Selain pembelajaran yang makin kompleks, dia meyakini lingkungan kampus juga lebih beragam. Karena itu, setiap orang harus bisa beradaptasi.
”Untungnya aku cukup mudah berbaur. Jadi, aku yakin pasti bisa dan dari pengalaman juga aku selama dari TK sampai SMA sekolahnya beda-beda jadi temannya juga selalu teman baru,” kata gadis yang melamar jurusan Komunikasi di Universitas Padjadjaran, Jawa Barat, ini.
Salah satu kegamangannya saat menjadi mahasiswa adalah berpisah dari orangtua. Dia termasuk anak rumahan dan merasa berat tinggal sendiri. ”Menurut rencana, nanti mau punya teman kos biar tidak sepi banget dan mencari orang yang satu jurusan biar bisa berangkat dan pulang kampus bareng dan bisa diskusi bikin tugas,” jelasnya.
Farel (18), pelamar jurusan Hubungan Internasional di Universitas
Brawijaya, menjelaskan, kuliah di luar kota tempat tinggal justru kesempatan
untuk berkembang. Lebih besar peluang bertemu orang baru dari berbagai latar suku dan budaya.

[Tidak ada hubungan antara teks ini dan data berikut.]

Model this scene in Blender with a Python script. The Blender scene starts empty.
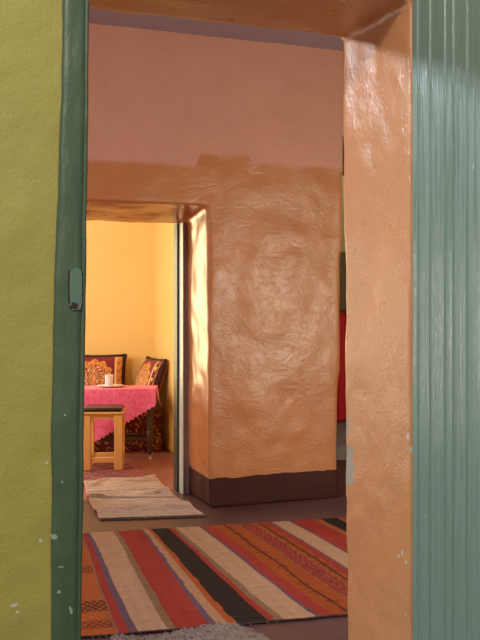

Farel tinggal di Solok, Sumatera Barat. Jika kuliah di kampung halaman, dia tak bisa mengenal daerah lain. Padahal, sebagai orang yang berminat terhadap isu-isu internasional, dia harus terbuka terhadap segala sesuatu yang baru.
”Dari dulu sudah pengen kuliah di luar. Kalau jauh dari orangtua, rasanya enggak keberatan juga, orangtua juga mengizinkan kuliah di luar Sumbar,” ujarnya.